In 2021, Nigeria, Kenya and South Africa – three of the ‘big four’ startup ecosystems along with Egypt – bagged most of the venture dollar inflows in the crypto space, and together with Seychelles, accounted for 122 million US dollars.

Nigeria topped the 2021 list, raising 49.6 million US dollars followed by Seychelles (33.8 million), showing the island nation was already punching above its weight considering it does not even feature in the top 100 in Global Startup ecosystems.

Kenya (20 million US dollars) and South Africa (18.8 million) finished third and fourth in 2021, respectively.

Even Cameroon (4.1 million US dollars) and Burkina Faso (300,000) raised more than Egypt’s 200,000 US dollars. Ghana’s crypto space attracted 125,000 US dollars.

Historically high crypto adoption rates on the continent are being fuelled by an increased interest in regulated digital currencies from central banks as well as the urgent need to include unbanked populations – all making blockchain startups attractive to investors.

“The lack of common legacy financial systems and an enormous population, primarily unbanked, all contribute to the popularity and growth of cryptocurrencies on the continent,” said the authors of the report.

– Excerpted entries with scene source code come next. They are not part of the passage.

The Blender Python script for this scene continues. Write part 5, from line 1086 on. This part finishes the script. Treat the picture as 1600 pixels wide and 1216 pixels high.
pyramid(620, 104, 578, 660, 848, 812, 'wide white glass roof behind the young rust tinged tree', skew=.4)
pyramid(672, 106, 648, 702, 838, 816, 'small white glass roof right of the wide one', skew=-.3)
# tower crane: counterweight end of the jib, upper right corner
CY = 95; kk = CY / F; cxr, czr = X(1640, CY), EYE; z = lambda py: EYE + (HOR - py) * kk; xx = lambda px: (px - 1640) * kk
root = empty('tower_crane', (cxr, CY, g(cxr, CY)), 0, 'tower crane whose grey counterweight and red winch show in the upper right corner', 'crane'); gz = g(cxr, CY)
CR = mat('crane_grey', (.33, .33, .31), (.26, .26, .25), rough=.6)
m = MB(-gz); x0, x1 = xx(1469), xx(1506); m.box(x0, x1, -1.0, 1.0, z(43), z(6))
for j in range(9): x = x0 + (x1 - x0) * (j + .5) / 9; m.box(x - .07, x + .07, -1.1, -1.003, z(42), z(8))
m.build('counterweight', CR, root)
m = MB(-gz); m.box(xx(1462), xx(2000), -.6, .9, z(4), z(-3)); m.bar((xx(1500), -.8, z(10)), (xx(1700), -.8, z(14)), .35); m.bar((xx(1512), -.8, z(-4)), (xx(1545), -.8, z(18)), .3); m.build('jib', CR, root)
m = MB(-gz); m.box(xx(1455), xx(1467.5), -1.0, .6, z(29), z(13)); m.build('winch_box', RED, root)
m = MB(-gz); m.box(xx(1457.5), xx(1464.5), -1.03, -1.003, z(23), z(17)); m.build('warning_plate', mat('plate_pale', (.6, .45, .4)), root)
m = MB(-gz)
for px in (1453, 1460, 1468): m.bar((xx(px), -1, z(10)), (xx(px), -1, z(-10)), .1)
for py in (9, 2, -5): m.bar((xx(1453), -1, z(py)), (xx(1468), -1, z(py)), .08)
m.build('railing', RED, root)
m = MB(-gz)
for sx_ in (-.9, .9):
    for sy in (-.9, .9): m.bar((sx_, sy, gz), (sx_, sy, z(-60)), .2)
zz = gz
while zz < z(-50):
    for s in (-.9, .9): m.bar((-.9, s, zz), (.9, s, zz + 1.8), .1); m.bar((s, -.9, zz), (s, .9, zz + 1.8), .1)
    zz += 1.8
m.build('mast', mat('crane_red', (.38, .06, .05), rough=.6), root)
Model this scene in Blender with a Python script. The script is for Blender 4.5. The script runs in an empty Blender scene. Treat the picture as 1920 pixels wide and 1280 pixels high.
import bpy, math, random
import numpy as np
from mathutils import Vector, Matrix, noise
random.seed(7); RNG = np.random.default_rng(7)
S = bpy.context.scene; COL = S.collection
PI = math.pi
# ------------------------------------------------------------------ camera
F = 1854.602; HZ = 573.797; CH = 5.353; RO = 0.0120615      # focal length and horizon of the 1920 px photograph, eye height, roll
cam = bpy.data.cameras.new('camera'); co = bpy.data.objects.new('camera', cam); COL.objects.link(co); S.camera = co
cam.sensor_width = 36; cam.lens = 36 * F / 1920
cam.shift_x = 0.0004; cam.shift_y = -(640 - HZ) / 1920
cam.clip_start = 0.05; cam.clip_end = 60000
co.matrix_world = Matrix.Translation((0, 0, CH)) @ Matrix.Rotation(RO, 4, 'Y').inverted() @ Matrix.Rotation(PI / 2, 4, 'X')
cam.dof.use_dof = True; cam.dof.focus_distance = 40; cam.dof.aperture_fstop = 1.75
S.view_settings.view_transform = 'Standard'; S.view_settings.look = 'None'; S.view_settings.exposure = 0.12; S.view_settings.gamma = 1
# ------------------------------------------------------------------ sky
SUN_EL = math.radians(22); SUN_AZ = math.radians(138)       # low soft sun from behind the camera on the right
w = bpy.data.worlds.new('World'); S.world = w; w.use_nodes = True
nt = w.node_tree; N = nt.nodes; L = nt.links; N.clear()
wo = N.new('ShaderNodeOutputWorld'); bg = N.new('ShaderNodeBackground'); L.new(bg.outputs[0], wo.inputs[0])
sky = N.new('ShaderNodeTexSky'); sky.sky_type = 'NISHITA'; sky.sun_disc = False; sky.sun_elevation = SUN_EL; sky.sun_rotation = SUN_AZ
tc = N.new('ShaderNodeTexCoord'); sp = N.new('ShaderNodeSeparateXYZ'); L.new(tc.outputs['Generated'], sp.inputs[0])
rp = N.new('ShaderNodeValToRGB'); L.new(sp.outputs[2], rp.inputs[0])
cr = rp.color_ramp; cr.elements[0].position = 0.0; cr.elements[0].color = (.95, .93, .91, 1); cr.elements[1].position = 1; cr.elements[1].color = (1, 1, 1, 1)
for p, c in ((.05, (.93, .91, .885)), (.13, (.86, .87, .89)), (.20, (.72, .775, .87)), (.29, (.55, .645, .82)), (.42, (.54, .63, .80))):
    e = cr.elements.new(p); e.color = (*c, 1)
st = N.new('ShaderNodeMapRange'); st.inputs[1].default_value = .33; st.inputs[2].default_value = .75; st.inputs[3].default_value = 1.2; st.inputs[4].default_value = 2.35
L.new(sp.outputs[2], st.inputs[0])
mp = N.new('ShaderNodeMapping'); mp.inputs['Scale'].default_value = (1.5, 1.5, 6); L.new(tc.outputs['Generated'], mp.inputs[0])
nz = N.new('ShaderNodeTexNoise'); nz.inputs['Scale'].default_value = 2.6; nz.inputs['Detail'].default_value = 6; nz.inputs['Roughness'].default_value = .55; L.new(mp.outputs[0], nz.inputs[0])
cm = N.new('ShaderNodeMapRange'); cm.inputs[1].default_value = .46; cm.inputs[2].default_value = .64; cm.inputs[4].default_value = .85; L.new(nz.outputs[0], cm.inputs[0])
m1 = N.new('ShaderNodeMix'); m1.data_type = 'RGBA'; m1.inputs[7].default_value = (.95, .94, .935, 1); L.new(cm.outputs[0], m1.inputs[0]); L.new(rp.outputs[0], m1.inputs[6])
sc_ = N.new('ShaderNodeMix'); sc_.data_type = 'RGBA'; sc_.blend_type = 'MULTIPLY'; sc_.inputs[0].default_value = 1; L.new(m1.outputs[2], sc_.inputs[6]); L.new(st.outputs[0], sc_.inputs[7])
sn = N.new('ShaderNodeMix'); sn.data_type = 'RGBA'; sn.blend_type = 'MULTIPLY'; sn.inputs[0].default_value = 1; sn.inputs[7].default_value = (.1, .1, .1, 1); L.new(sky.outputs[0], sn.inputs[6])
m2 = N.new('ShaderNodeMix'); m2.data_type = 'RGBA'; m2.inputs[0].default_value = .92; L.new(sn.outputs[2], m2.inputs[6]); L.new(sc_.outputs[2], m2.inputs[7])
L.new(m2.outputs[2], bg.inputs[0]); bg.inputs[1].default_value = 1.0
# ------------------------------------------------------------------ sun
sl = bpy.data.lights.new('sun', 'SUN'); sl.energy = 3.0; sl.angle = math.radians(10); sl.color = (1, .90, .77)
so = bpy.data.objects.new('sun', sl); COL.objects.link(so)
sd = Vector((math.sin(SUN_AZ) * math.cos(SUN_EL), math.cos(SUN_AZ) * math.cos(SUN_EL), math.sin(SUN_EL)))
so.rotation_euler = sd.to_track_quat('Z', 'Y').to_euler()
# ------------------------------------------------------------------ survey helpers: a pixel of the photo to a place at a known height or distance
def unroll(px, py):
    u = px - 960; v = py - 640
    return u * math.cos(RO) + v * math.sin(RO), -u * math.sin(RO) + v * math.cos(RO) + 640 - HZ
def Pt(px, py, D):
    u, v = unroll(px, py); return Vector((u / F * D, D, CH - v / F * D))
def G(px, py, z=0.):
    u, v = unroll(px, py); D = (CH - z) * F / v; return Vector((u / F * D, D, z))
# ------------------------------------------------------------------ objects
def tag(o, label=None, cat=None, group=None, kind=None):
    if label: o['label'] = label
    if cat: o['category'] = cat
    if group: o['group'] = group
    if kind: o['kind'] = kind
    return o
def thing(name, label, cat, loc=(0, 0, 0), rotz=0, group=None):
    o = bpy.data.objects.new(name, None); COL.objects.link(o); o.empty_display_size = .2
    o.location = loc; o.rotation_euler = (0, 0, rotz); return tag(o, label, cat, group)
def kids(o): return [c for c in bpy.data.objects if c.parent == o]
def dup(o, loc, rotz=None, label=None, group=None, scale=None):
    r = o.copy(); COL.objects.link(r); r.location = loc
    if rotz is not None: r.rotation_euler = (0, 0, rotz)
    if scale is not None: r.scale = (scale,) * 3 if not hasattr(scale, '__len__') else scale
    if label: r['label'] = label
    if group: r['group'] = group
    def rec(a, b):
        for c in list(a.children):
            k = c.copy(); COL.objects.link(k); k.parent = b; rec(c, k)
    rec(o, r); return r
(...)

From peer-to-peer (P2P) payments facilitating trade in informal and small business ventures as well as opportunities to lower the considerable costs of logistics and remittances on the continent, the report showed Africa is openly embracing blockchain to revolutionize finance and trade and to bolster financial inclusivity.

“Countries like South Africa, Kenya, Nigeria, and Ghana have seen a rapid uptake of crypto assets to access more efficient payment trails provided by blockchain networks and yield returns on income with assets like Bitcoin or stablecoins pegged to the value of the US dollar,” said Standard Bank, Blockchain Research Institute Africa Regional Director, Ian Putter.

A sustained rise in investment inflows, the sealing of Africa’s first mega blockchain fundraising deal and the birth of a ‘decacorn’ have all raised prospects for even bigger deals – and more ‘unicorns’ – in the coming few years.

“We expect to see these begin to emerge within the next 2 to 3 years,” the report said.

A joint report by Boston Consulting Group (BCG), Bitget, and Foresight Ventures projects further significant growth in Africa’s crypto trade thanks to another factor altogether – the opportunities for crypto-linked derivatives trade.

The report sees a rise in derivative trading in South Africa and Nigeria – but with a caveat.

“We expect strong growth in crypto adoption in Africa. However, derivatives may lag given their limited use in traditional markets,” said the report.

The report titled “What Does the Future Hold for Crypto Exchanges?” shows the global crypto trade stood at 54 trillion US dollars in 2021.